Ce que l’écriture fait à la société
La logique de l’écrit est un livre paradoxal: il est facile à lire, passionnant, et lumineux. Goody y explicite les transformations qu’induit à long terme l’écriture dans les sociétés, et montre que cette technologie de l’intellect sollicite autant la création de nouveaux corps sociaux (prêtres, juristes, intellectuels) que de nouvelles règles sociales (l’individuation, la responsabilité); l’écriture facilite le commerce, le recensement, et donne un grand pouvoir aux groupes qui la maîtrisent ou se l’approprient. Mais plus que cela, elle transforme jusqu’à nos relations familiales et nos conceptions du monde. Pour le dire autrement, nous sommes tous tributaires de cette technique, même quand nous sommes persuadés de disposer d’un capital hautement spirituel, communément appelé intelligence. Voilà qui ébranle, et qui invite à réfléchir, en ces temps où l’écriture change profondément, et se voit appropriée par de nouvelles industries. En même temps, l’ouvrage est difficile d’usage, pour qui veut appuyer un argumentaire précis: il compare tant de contrées et d’époques qu’il donne le vertige à ses lecteurs.

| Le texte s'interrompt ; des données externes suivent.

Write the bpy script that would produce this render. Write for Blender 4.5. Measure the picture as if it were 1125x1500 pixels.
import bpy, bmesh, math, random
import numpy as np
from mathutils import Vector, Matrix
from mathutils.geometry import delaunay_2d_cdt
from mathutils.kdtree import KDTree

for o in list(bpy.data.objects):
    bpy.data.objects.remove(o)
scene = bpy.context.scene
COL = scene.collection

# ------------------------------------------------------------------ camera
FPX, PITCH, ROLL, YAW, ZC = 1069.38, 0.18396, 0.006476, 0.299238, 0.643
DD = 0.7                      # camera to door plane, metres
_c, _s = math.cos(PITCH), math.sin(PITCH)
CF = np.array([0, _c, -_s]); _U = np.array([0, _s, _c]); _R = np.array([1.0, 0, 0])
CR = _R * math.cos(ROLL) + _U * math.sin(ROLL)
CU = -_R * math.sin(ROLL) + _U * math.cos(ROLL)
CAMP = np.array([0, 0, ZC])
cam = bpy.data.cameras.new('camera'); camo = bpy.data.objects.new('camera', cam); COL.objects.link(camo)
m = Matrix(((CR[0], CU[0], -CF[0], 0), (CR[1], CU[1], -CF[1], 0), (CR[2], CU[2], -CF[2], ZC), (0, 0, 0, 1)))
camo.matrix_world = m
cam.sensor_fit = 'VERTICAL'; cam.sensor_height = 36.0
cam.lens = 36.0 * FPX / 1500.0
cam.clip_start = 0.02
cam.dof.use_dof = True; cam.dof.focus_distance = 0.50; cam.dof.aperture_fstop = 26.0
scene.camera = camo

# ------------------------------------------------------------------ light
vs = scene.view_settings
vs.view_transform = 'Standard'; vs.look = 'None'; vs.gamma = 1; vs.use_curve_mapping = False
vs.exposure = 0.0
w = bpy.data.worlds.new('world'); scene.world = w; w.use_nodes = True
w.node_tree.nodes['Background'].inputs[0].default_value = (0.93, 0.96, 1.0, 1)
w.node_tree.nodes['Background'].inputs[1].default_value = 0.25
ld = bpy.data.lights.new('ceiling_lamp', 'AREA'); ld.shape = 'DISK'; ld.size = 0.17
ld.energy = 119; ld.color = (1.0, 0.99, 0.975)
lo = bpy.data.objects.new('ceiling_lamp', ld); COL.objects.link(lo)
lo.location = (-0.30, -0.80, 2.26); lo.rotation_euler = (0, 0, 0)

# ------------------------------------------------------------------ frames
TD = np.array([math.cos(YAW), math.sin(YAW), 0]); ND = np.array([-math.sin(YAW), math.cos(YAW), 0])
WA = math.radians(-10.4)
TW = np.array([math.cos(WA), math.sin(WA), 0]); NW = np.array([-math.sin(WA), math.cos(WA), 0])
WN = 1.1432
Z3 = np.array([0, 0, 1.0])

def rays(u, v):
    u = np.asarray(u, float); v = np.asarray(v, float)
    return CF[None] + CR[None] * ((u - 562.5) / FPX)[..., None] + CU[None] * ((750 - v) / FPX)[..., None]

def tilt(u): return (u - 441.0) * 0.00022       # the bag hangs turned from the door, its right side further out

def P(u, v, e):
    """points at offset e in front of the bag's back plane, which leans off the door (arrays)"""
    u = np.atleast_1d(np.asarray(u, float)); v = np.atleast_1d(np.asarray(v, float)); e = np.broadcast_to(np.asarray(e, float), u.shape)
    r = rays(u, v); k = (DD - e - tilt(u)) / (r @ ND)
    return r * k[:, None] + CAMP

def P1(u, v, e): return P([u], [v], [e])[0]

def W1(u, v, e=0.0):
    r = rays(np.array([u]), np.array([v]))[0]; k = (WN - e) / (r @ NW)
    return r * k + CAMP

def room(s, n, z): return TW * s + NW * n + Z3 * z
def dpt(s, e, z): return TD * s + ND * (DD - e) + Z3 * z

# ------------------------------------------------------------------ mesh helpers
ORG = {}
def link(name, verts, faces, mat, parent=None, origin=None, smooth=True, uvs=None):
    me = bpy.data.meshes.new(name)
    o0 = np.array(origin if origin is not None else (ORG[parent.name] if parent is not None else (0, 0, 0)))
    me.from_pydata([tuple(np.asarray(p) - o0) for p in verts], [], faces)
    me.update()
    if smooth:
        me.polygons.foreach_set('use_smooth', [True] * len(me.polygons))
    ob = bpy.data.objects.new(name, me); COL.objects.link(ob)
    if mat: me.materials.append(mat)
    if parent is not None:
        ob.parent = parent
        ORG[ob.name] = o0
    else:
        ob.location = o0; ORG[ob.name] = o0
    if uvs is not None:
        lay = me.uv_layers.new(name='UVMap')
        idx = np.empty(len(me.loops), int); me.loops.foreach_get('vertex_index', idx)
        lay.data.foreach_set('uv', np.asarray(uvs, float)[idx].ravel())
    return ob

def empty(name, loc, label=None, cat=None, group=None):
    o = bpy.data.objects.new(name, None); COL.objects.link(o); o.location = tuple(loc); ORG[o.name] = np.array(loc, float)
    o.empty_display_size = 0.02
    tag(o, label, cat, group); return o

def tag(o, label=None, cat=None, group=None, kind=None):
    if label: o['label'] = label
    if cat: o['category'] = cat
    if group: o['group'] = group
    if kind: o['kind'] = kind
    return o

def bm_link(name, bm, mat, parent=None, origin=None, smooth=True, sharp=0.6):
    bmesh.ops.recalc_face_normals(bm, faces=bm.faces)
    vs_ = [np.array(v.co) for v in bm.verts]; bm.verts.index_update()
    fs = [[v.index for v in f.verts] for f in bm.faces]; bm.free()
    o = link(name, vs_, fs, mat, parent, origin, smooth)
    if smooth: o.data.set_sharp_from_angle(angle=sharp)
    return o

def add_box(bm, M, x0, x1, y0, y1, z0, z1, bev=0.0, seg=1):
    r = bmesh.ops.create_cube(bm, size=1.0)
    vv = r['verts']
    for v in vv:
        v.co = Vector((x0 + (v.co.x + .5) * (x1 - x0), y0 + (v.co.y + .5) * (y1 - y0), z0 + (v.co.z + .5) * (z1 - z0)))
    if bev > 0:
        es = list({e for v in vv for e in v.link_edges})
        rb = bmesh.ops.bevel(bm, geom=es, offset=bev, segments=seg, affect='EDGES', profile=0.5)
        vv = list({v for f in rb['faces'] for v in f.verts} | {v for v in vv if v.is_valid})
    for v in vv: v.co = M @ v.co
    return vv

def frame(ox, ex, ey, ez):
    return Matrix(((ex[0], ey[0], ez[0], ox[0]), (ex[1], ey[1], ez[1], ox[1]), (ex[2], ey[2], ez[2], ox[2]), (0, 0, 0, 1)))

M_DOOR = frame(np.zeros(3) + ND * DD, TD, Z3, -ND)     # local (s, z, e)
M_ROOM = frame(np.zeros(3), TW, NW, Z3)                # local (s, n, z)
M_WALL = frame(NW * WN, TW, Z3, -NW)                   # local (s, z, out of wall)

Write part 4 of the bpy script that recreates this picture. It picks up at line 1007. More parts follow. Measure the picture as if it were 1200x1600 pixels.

Ceci dit, ce livre nous aide à prendre la mesure de la somme de préjugés qui nous encombrent quand nous appréhendons le contemporain et l’altérité: nous jugeons trop vite autrui à sa couleur, à sa culture quand nous oublions que le fondement de ce jugement est notre propre inculture. Ce propos s’universalise, y compris pour les nouveaux théoriciens de ces notions de couleur et de culture: les moteurs de la domination et de l’émancipation s’appuient plus sur la technique que sur les formes héritées de catégorisations sociales. Certes, nos représentations sociales sont des fruits de l’écriture. Mais si nous voulons penser le changement, arraisonner le futur, nous avons avantage à comprendre, sur le long terme, comment cette écriture sculpte nos conceptions intellectuelles. Et combien sa maîtrise donne du pouvoir.